When Danish filmmaker Ole Bornedal sat down to make Just Another Love Story, he began with what many consider the very last step of the process. “It was the idea of the poster that actually was the first idea that started this film,” he said. “I saw a poster in front of me of a very tormented man looking at the audience with a lot of blood on his face, and then I saw a title under this poster saying Just Another Love Story. And I thought it was ironical and could be a fun poster to make. But at the end of the day, the poster didn’t turn out like that.”
Still, all of the twisted irony of this first moment of inspiration found ample expression in Bornedal’s film, a noir thriller about a crime scene photographer named Jonas (Anders W. Berthelsen) who is rear-ended by a free-spirited heiress (Rebecka Hemse). The car accident leaves her a blind amnesiac and him wracked with guilt, and he doesn’t correct her or her family when they mistake him for her mysterious boyfriend Sebastian (Nikolaj Lie Kaas), who lives in Hanoi. As Jonas becomes increasingly drawn into this fake identity, he begins to drift away from his wife and two children.
“You have a stressful nine-to-five job, you’re sitting in your car, waiting in line, and you have to pick up your screaming kids, and so on and so on and so on,” said Bornedal. “Who wouldn’t dream of just having the free path of becoming someone else? Just for a day, just for a week, just for a month. Perhaps, in some serious cases, for a whole life.”
“Who wouldn’t dream of just having the free path of becoming someone else? Just for a day, just for a week, just for a month.
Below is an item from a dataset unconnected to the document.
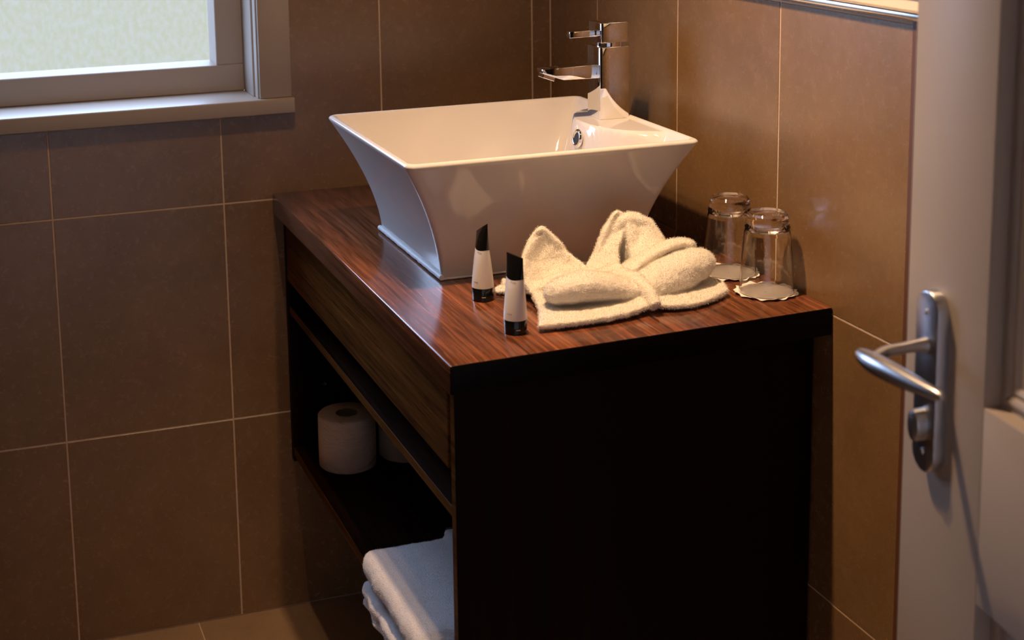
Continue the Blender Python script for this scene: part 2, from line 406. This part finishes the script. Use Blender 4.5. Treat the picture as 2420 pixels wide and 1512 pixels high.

Perhaps, in some serious cases, for a whole life.”
Born in a small town in Denmark, Bornedal decided at age 14 that he wanted to become a filmmaker after seeing Michelangelo Antonioni’s Blow Up. Even though Bornedal was rejected by Denmark’s public film school at age 20, he began directing for radio and television before making the internationally acclaimed morgue thriller Nightwatch in 1994, which he remade in English for Miramax in 1997. During the next decade, he only made one film, I Am Dina, while working as a writer and director for theatre. But this year he has returned to the silver screen with a furor, releasing two movies that reached No. 1 in Denmark this year: Just Another Love Story and the children’s horror comedy The Substitute, which Sam Raimi is remaking for U.S. audiences.
The characters in Nightwatch and Just Another Love Story tend to spend more than their fair share of time in morgues, but Bornedal explained that he’s “not a necrophiliac or anything like that.” There’s simply something fascinating about people who work with the dead.
“It just kind of sets your own life into perspective,” he said. “When you work with a job like that, you’ve got to ask yourself the question: What am I doing here on this planet? And at the end of the day, making these thrillers like I do, I guess that’s the same question I want to ask the audience when they look at my pictures and see that death and that consequence of not breathing anymore. Am I happy? And is this life good enough, or should I go out and change it somehow?”